Galloping demand for horsemeat

Norwegians curious about how horsemeat tastes have suddenly sparked a sharp rise in demand for it at local butcher shops, despite, or perhaps because of, the scandal surrounding the horsemeat found in frozen processed food lately.

“We’re surprised that sales have increased because of a scandal, but it’s just fine for us,” Ole Jacob Erdal, who heads the butcher shop Slakterhuset in Oslo’s popular new food market Mathallen, told newspaper Aftenposten this week.

‘Tender and sweet’
He said customers have been curious about how horsemeat looks and tastes. “I tell them that the meat is very tender and a bit sweeter than beef,” Erdal said.

Strøm-Larsen, one of Oslo’s best-known meat shops in the Torshov district, also has reported a jump in demand for horsemeat. “Now that there’s been so much attention around it, customers are coming in who said they’d forgotten it existed, and new customers are streaming in, too” Alf Strøm-Larsen told Aftenposten.

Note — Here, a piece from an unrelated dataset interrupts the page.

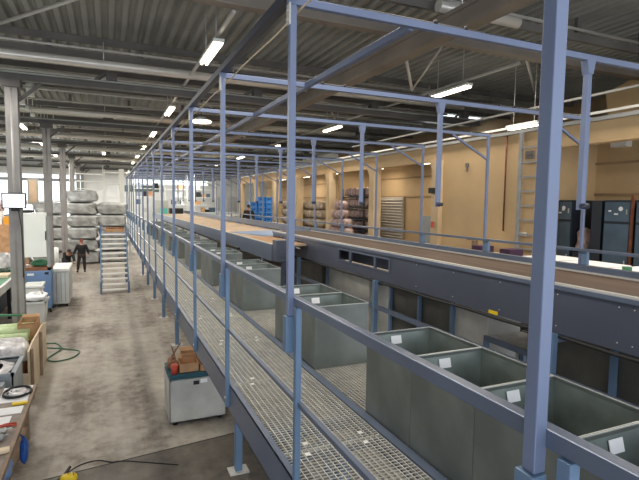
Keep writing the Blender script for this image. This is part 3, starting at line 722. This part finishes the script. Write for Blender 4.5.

He ordered an extra delivery before the weekend, to make sure he had enough on hand to meet demand.

Andreas Viestad, who owns the restaurant St Lars at Bislett that specializes in meat, says a horsemeat tartar is the most popular appetizer on the menu. He stresses that the scandal “wasn’t so much about horsemeat as it was that folks had been fooled.”

Veggie interest up, too
Last week’s horsemeat scandal also is linked to increased interest in vegetarian meals, according to Norsk Vegetarforening, a national organization for vegetarians. Traffic to the group’s website rose 40 percent last week, and there’s been a 25 percent increase in the number of people contacting the organization, compared to February of last year. “There must be a connection with the horsemeat scandal going on in Europe,” Pål Thorbjørnsen, information chief for the group, told news bureau NTB.

Meanwhile, the local farmers’ lobby was crediting Norway’s high protectionist tariffs for keeping IKEA meatballs that were found to contain horsemeat out of the country. The tariffs on the meatballs produced in Sweden were so high, according to farmers’ group Bondelaget, that IKEA Norge produces its meatballs with Norwegian meat at a plant in Stavanger. An IKEA spokeswoman said IKEA’s supplier had guaranteed they were free of horsemeat.